Nehshe doesn't even have that. There is no sense of motion in Nehshe, no sense of time, no sense of struggle, nothing aside of ever crumbling island about a half-mile, which always curls back onto itself. Whatever exist in Nehshe exists out of pure concept of existence – mindless, without identity, more shadow than the substance, more idea than something you can touch, it is the very concept of the border between oblivion and not. A traveller from the outside might imagine that they see titanic slumbering shapes in darkness and the very land is another such shape, but is it really a graveyard of gods nobody can tell. But yet, travellers are still able to return from Nehshe back if they so wish.
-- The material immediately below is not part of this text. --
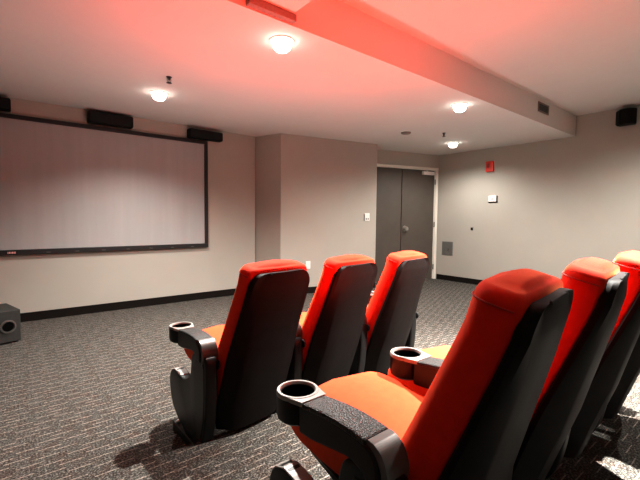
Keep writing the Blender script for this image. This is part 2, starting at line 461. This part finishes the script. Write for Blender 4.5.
def sprinkler(x, y, label):
    t = empty('sprinkler', (x, y, C1 + .003)); tag(t, label, 'sprinkler')
    bm = bmesh.new(); lathe(bm, [(.028, 0), (.024, -.008), (.010, -.01), (.009, -.03), (.004, -.034), (.004, -.055)], n=16)
    link('stem', bm, M['blackmetal'], t, angle=40)
    bm = bmesh.new(); lathe(bm, [(.004, -.052), (.024, -.055), (.024, -.058), (.001, -.06)], n=16); link('deflector', bm, M['blackmetal'], t)
    bm = bmesh.new()
    tube(bm, [(-.014, 0, -.012), (-.018, 0, -.035), (-.004, 0, -.054)], .003, 6); tube(bm, [(.014, 0, -.012), (.018, 0, -.035), (.004, 0, -.054)], .003, 6)
    link('arm', bm, M['blackmetal'], t)
sprinkler(1.18, 3.684, 'small dark sprinkler head on the ceiling near the screen')
sprinkler(5.053, 3.348, 'small dark sprinkler head on the ceiling near the doors')
t = empty('smoke_detector', (4.582, 3.676, C1)); tag(t, 'flat round smoke detector on the ceiling in front of the doors', 'smoke detector')
bm = bmesh.new(); lathe(bm, [(.075, 0), (.075, -.012), (.06, -.028), (.001, -.032)], n=28); link('casing', bm, M['ventm'], t, angle=40)
bm = bmesh.new(); lathe(bm, [(.085, 0), (.085, -.006), (.07, -.007)], n=28); link('base_ring', bm, M['white'], t, angle=40)

# ------------------------------------------------------------------ theatre seats
# local axes: x across, y forward (towards the screen), z up; origin on the floor under the arm hinge line
def back_y(z):            # cushion / shell seam line, reclined
    return .005 - .33 * (z - .51) if z < .51 else .005 - .40 * (z - .51) + .20 * max(0, z - .86)
PW = .53
def cushion_ring(z, w, th, yc=0, rf=.05, n=6, tilt=.0):
    ys = back_y(z) + yc; yf = ys + th
    rf = min(rf, th * .48, w * .9)
    P = []
    P.append((-w + .012, ys)); P.append((0, ys - .004)); P.append((w - .012, ys)); P.append((w, ys + .012))
    for i in range(n + 1):
        a = PI / 2 * i / n
        P.append((w - rf + rf * math.cos(a), yf - rf + rf * math.sin(a)))
    P.append((0, yf + .008))
    for i in range(n + 1):
        a = PI / 2 + PI / 2 * i / n
        P.append((-w + rf + rf * math.cos(a), yf - rf + rf * math.sin(a)))
    P.append((-w, ys + .012))
    return [(x, y, z + (y - ys) * tilt) for x, y in P]

def seam_loop(z, w, th):
    r = cushion_ring(z, w + .001, th + .001)
    return r

def make_seat():
    root = empty('theatre_seat')
    # ---- back cushion
    rings = []
    zt = .986; zc = .93
    tl = lambda z: .24 * max(0, min(1, (z - .6) / .3))
    for z in [.20, .205, .26, .33, .37, .42, .48, .55, .62, .69, .76, .82, .87, .905, zc]:
        th = .142 - .036 * max(0, min(1, (z - .50) / .45))
        w = .208 - .020 * max(0, (z - .45) / .5)
        if z < .40: th = .05 + .07 * max(0, (z - .30) / .10)
        if z < .202: w -= .008; th -= .01
        rings.append(cushion_ring(z, w, th, tilt=tl(z)))
    w0, th0 = w, th
    for k in range(1, 9):
        a = PI / 2 * k / 8
        z = zc + .035 * math.sin(a)
        c = 1 - math.cos(a)
        rings.append(cushion_ring(z, w0 - .040 * c, th0 - .035 * c, .016 * c, tilt=tl(z)))
    for q in (.2, .4, .6, .78):
        z = zc + .035 + (zt - zc - .035) * (1 - (1 - q) ** 2)
        rings.append(cushion_ring(z, (w0 - .040) * (1 - q * .9), (th0 - .035) * (1 - q * .8), .016 + (th0 - .035) * .4 * q, rf=.05 * (1 - q * .8), tilt=tl(z)))
    bc = link('backrest', loft(bmesh.new(), rings), M['fabric'], root, smooth=True)
    ring = cushion_ring(.928, w0 + .0015, th0 + .002, tilt=tl(.928))
    link('piping', tube(bmesh.new(), ring[3:], .0022, 6), M['piping'], bc, smooth=True)
    # ---- shell behind the back
    rings = []
    z0, z1, rc = .122, .944, .070
    zs = [z0 + (z1 - rc - z0) * i / 9 for i in range(10)] + [z1 - rc + rc * math.sin(PI / 2 * k / 7) for k in range(1, 8)]
    for i, z in enumerate(zs):
        w = .216 - .024 * max(0, min(1, (z - .52) / .4))
        if z > z1 - rc: w -= rc - math.sqrt(max(0, rc * rc - (z - z1 + rc) ** 2))
        if z < .22: w -= .02 * (.22 - z) / .085
        d = .030 + .060 * max(0, min(1, (.92 - z) / .44))
        if z > z1 - rc: d *= .72 + .28 * math.sqrt(max(0, 1 - ((z - z1 + rc) / rc) ** 2))
        s = back_y(z)
        f = w - .006
        rings.append([(-f, s + .006, z), (f, s + .006, z), (w, s, z), (w, s - .014, z), (w - .012, s - .028, z), (w - .05, s - d * .86, z),
                      (w - .062, s - d * .93, z), (.08, s - d - .004, z), (-.08, s - d - .004, z), (-w + .062, s - d * .93, z),
                      (-w + .05, s - d * .86, z), (-w + .012, s - .028, z), (-w, s - .014, z), (-w, s, z)])
    sh = link('back_shell', loft(bmesh.new(), rings), M['shell'], root, angle=24)
    for part in (bc, sh): part.rotation_euler = (0, 0, math.radians(7))
    # ---- seat cushion: rounded slab lofted from rear to front
    rings = []
    def seat_ring(y, w, zb, ztp, r):
        P = []
        r = min(r, (ztp - zb) * .45)
        for cx, cz, a0 in ((w - r, ztp - r, 0), (-w + r, ztp - r, PI / 2), (-w + r, zb + r, PI), (w - r, zb + r, 1.5 * PI)):
            for k in range(6):
                a = a0 + PI / 2 * k / 5
                P.append((cx + r * math.cos(a), y, cz + r * math.sin(a)))
            if a0 == 0: P.append((0, y, ztp + .016))
        return P
    for y, w, zb, ztp, r in [(.085, .20, .365, .44, .03), (.095, .206, .350, .455, .04), (.12, .212, .340, .465, .05), (.22, .212, .340, .490, .055), (.33, .212, .345, .510, .055),
                             (.42, .213, .352, .522, .055), (.48, .213, .360, .522, .055), (.525, .209, .370, .514, .055), (.557, .202, .385, .499, .048), (.578, .186, .405, .478, .034), (.586, .160, .428, .456, .013)]:
        rings.append(seat_ring(y, w, zb, ztp, r))
    link('seat_cushion', loft(bmesh.new(), rings), M['seatfab'], root, smooth=True)
    # ---- seat pan & rear bracket under it
    bm = bmesh.new()
    loft(bm, [[(-.17, .20, .30), (.17, .20, .30), (.185, .19, .345), (-.185, .19, .345)], [(-.18, .30, .295), (.18, .30, .295), (.195, .30, .35), (-.195, .30, .35)],
              [(-.16, .47, .325), (.16, .47, .325), (.18, .50, .368), (-.18, .50, .368)]])
    link('seat_pan', bm, M['plastic'], root, bevel=.01)
    bm = bmesh.new(); tube(bm, [(-.236, .24, .28), (.205, .24, .28)], .018, 10)
    link('cross_bar', bm, M['blackmetal'], root, smooth=True)
    for sx in (-.20, .20):
        link('back_bracket', tube(bmesh.new(), [(sx * .9, .20, .36), (sx * .9, .16, .21)], .010, 8), M['steel'], root, smooth=True)
    return root

def make_side(root, x):
    """standard + armrest at local x, shared with the neighbouring seat"""
    prof = smooth_path([(.02, .50), (.018, .42), (.025, .30), (.04, .20), (.06, .12), (.09, .062), (.12, .045), (.25, .045), (.35, .062), (.45, .105), (.51, .165),
                        (.535, .25), (.528, .295), (.50, .33), (.455, .347), (.41, .342), (.35, .330), (.29, .345), (.235, .38), (.215, .42), (.205, .475), (.18, .515), (.10, .53), (.05, .53), (.03, .522), (.02, .50)], 3)[:-1]
    sp = link('side_panel', prism(bmesh.new(), prof, x - .030, x + .030), M['plastic'], root, bevel=.010, seg=3)
    for p in sp.data.polygons: p.use_smooth = True
    link('inset_face', prism(bmesh.new(), [(.04, .47), (.04, .33), (.055, .20), (.09, .10), (.14, .09), (.17, .45), (.15, .49), (.05, .5)], x - .033, x + .033), M['plastic'], sp, bevel=.004)
    cap = [(.523, .308), (.502, .3315), (.457, .3485), (.41, .3435), (.372, .3365)]  # pale strip painting the highlight on top of the panel's front bulge
    link('panel_cap', prism(bmesh.new(), cap + [(y - .002, z - .008) for y, z in reversed(cap)], x - .027, x + .027), M['rim'], sp, bevel=.003)
    fp = link('foot_plate', BX(x - .04, x + .04, .10, .46, 0, .05), M['blackmetal'], root, bevel=.004)
    for by in (.14, .42):
        bm = bmesh.new(); lathe(bm, [(.013, .048), (.013, .058), (.008, .062), (.001, .062)], (x - .022, by, 0), 8)
        link('bolt', bm, M['steel'], fp)
    arm = link('armrest', prism(bmesh.new(), smooth_path([(.36, .509), (.30, .511), (.22, .524), (.16, .532), (.12, .52), (.095, .50), (.068, .505), (.066, .55), (.085, .582), (.13, .597), (.24, .602), (.36, .592)], 3), x - .043, x + .043),
               M['plastic'], root, bevel=.008, seg=2)
    # pad on top
    top = [(.345, .598), (.30, .604), (.25, .609), (.20, .611), (.15, .609), (.105, .604)]
    link('arm_pad', prism(bmesh.new(), top + [(y, z - .018) for y, z in reversed(top)], x - .044, x + .044), M['pad'], arm, bevel=.006)
    # curved grey end
    top = smooth_path([(.103, .6035), (.080, .598), (.056, .578), (.042, .54), (.046, .50)], 6)
    inn = [(y + .022 * (1 - i / (len(top) - 1)) * .3 + .02 * i / (len(top) - 1), z - .02) for i, (y, z) in enumerate(top)]
    link('arm_end', prism(bmesh.new(), top + inn[::-1], x - .036, x + .043), M['greypl'], arm, bevel=.005)
    # cup holder
    cy = .42
    bm = bmesh.new()
    lathe(bm, [(.001, .511), (.050, .513), (.0605, .522), (.0635, .536), (.0635, .592), (.058, .594), (.0505, .594), (.0475, .520), (.001, .518)], (x, cy, 0), 36)
    cup = link('cup_holder', bm, M['plastic'], arm, angle=35)
    bm = bmesh.new()
    lathe_open(bm, [(.0642, .590), (.0642, .598), (.0620, .6025), (.0545, .6025), (.0515, .598), (.0510, .590)], (x, cy, 0), 36)
    link('cup_rim', bm, M['rim'], cup, angle=35)
    bm = bmesh.new(); lathe_open(bm, [(.0502, .591), (.0470, .5205), (.0005, .5195)], (x, cy, 0), 32)
    link('cup_well', bm, M['dark'], cup, smooth=True)
    bm = prism(bmesh.new(), [(x - .044, .343), (x + .044, .343), (x + .056, .392), (x + .044, .374), (x, .360), (x - .044, .374), (x - .056, .392)], .588, .601, 'z')
    link('cup_neck', bm, M['rim'], cup)
    # pivot discs behind the arm
    for s in (1,):
        bm = bmesh.new(); lathe(bm, [(.024, s * .030), (.024, s * .036), (.018, s * .039), (.001, s * .039)], (x, .03, .487), 20, 'x')
        link('pivot_cap', bm, M['blackmetal'], sp, angle=40)
    return root

def lathe_open(bm, prof, c=(0, 0, 0), n=28):
    rings = []
    for r, z in prof:
        rings.append([(c[0] + r * math.cos(2 * PI * i / n), c[1] + r * math.sin(2 * PI * i / n), c[2] + z) for i in range(n)])
    return loft(bm, rings, False, False)

proto = make_seat(); make_side(proto, -PW / 2)
end_seat = copy_tree(proto); make_side(end_seat, PW / 2)
XC = [1.005, 1.520, 2.045]
XR = [.933, 1.448, 1.961, 2.474]
front_labels = ['red seat in the front row, nearest the camera, its cup holder standing free',
                'red seat in the middle of the front row of three',
                'red seat at the end of the front row, by the doors']
rear_labels = ['large red seat with orange cushion closest to the camera in the rear row',
               'red seat in the rear row just behind the closest one',
               'red seat in the rear row with a pale brightly lit headrest at the picture edge',
               'red seat in the rear row mostly cut off by the picture edge']
ROT = math.radians(1)
spots = [(x, 1.715, 0, l, 'front row seats') for x, l in zip(XC, front_labels)] + [(x, .50, RISE, l, 'rear row seats') for x, l in zip(XR, rear_labels)]
for i, (x, y, z, l, g) in enumerate(spots):
    if i == 0: o = proto
    elif i == 2: o = end_seat
    elif i == 6: o = copy_tree(end_seat)
    else: o = copy_tree(proto)
    o.location = (x, y, z); o.rotation_euler = (0, 0, ROT)
    tag(o, l, 'theatre seat', g)

# ------------------------------------------------------------------ lights
def lamp(name, kind, loc, target, energy, col, **k):
    d = bpy.data.lights.new(name, kind); d.energy = energy; d.color = col
    for a, v in k.items(): setattr(d, a, v)
    o = bpy.data.objects.new(name, d); COL.objects.link(o); o.location = loc
    o.rotation_euler = (Vector(target) - Vector(loc)).to_track_quat('-Z', 'Y').to_euler()
    return o
lamp('red_uplight', 'SPOT', (1.30, 1.05, .70), (1.65, 1.95, 2.6), 330, (1, .035, .012), spot_size=math.radians(92), spot_blend=1.0, shadow_soft_size=.3)  # added red spot for the ceiling glow, no fitting stands here
for p, q, e in (((1.5, 3.0, .06), (1.5, 3.0, 2), 78), ((4.6, 2.7, .06), (4.6, 2.7, 2), 36), ((4.0, .6, .2), (4.0, .4, 2), 18)):
    lamp('floor_bounce', 'SPOT', p, q, e, (.97, .97, .97), spot_size=math.radians(130), spot_blend=.9, shadow_soft_size=.02)  # unseen upward spots added low down to brighten the ceilings
lamp('room_fill', 'POINT', (.3, -1.6, 1.5), (0, 0, 0), 3, (1, .94, .88), shadow_soft_size=.6)

# ------------------------------------------------------------------ camera
f_px, yaw, pit, roll = 384.58, .6803, -.0561, .0098
r = Vector((math.cos(yaw), -math.sin(yaw), 0)); fwd = Vector((math.sin(yaw) * math.cos(pit), math.cos(yaw) * math.cos(pit), math.sin(pit)))
u = r.cross(fwd)
r2 = r * math.cos(roll) + u * math.sin(roll); u2 = -r * math.sin(roll) + u * math.cos(roll)
cd = bpy.data.cameras.new('camera'); cam = bpy.data.objects.new('camera', cd); COL.objects.link(cam)
mw = Matrix((r2, u2, -fwd)).transposed().to_4x4(); mw.translation = (0, 0, 1.2024)
cam.matrix_world = mw
cd.sensor_width = 36; cd.lens = f_px / 640 * 36; cd.clip_start = .02
sc = bpy.context.scene
sc.camera = cam
w = bpy.data.worlds.new('world'); sc.world = w; w.use_nodes = True
w.node_tree.nodes['Background'].inputs[0].default_value = (.02, .02, .02, 1)
sc.view_settings.view_transform = 'Standard'
sc.view_settings.look = 'None'
sc.view_settings.exposure = .17
sc.view_settings.gamma = .88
Tulma, the last shore, comes to existence only when somebody from the outside comes here in their one-way travel. Tulma exists only as long as the soul of the traveller keeps on burning, which is always a subjective time between a moment and eternity. The Heart of Fire cannot reach any further, and there are no half-worlds after Tulma – some even say Tulma is just a fiction, for what can lie after the border of oblivion of Nehshe and who can return from Tulma to tell about it? It is a place to die utterly alone and free of anything, very long way from home.

Such is a Great Cascade of the burning world amidst the icy hell.